◆ GIVEN PROBLEM
Your task is to return the span of lines beginning at the one with "q.build('console', M['lightmould'] if" and ending at the last line of the data, exactly as it stands.

◆ DATASET EXCERPT
• • • •
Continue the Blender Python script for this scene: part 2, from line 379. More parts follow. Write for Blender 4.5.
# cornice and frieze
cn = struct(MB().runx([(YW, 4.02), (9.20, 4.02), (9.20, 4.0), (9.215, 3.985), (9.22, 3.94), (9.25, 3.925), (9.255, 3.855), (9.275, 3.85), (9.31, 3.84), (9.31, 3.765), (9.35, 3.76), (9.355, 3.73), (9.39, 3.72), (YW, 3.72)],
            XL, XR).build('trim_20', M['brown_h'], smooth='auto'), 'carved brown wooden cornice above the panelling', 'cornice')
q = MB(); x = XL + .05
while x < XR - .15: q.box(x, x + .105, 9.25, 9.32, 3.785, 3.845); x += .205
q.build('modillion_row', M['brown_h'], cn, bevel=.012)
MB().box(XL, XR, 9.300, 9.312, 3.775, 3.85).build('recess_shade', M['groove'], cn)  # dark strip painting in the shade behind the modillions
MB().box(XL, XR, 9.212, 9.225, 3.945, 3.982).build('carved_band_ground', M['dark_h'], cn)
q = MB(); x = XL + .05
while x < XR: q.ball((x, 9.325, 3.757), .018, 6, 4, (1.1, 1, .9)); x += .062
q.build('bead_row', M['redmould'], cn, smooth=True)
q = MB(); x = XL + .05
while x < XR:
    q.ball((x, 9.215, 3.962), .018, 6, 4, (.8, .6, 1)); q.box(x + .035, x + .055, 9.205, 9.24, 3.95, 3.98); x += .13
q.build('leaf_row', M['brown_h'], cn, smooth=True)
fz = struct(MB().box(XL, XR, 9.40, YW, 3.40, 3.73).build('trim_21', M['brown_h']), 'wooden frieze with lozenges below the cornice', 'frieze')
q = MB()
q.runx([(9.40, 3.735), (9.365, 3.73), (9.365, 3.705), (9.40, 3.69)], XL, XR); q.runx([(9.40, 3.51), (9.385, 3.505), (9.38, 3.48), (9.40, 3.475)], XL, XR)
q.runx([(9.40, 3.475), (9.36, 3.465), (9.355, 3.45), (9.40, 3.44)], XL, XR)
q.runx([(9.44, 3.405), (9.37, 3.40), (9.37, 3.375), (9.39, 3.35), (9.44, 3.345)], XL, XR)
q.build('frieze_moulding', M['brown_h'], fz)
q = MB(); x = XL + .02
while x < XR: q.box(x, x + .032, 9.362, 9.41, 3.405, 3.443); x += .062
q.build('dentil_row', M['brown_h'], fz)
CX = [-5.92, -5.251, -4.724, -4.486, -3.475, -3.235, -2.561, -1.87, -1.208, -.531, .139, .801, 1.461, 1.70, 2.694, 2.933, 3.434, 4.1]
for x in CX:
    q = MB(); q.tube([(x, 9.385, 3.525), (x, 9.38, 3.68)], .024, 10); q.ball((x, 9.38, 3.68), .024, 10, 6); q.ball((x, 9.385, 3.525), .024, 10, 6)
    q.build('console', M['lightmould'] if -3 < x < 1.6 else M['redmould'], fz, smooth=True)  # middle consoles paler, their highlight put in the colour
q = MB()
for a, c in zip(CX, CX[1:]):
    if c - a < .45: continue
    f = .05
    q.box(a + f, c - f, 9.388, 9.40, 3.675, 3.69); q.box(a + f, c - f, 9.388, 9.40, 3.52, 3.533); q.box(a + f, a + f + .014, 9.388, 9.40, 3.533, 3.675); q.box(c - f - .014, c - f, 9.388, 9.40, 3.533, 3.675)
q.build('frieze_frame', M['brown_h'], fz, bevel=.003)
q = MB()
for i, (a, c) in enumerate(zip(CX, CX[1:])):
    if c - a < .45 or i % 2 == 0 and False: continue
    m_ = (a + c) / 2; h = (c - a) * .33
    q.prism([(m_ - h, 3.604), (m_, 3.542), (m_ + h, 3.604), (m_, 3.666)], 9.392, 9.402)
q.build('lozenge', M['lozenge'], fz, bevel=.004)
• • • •
◆ WRITTEN SOLUTION
    q.build('console', M['lightmould'] if -3 < x < 1.6 else M['redmould'], fz, smooth=True)  # middle consoles paler, their highlight put in the colour
q = MB()
for a, c in zip(CX, CX[1:]):
    if c - a < .45: continue
    f = .05
    q.box(a + f, c - f, 9.388, 9.40, 3.675, 3.69); q.box(a + f, c - f, 9.388, 9.40, 3.52, 3.533); q.box(a + f, a + f + .014, 9.388, 9.40, 3.533, 3.675); q.box(c - f - .014, c - f, 9.388, 9.40, 3.533, 3.675)
q.build('frieze_frame', M['brown_h'], fz, bevel=.003)
q = MB()
for i, (a, c) in enumerate(zip(CX, CX[1:])):
    if c - a < .45 or i % 2 == 0 and False: continue
    m_ = (a + c) / 2; h = (c - a) * .33
    q.prism([(m_ - h, 3.604), (m_, 3.542), (m_ + h, 3.604), (m_, 3.666)], 9.392, 9.402)
q.build('lozenge', M['lozenge'], fz, bevel=.004)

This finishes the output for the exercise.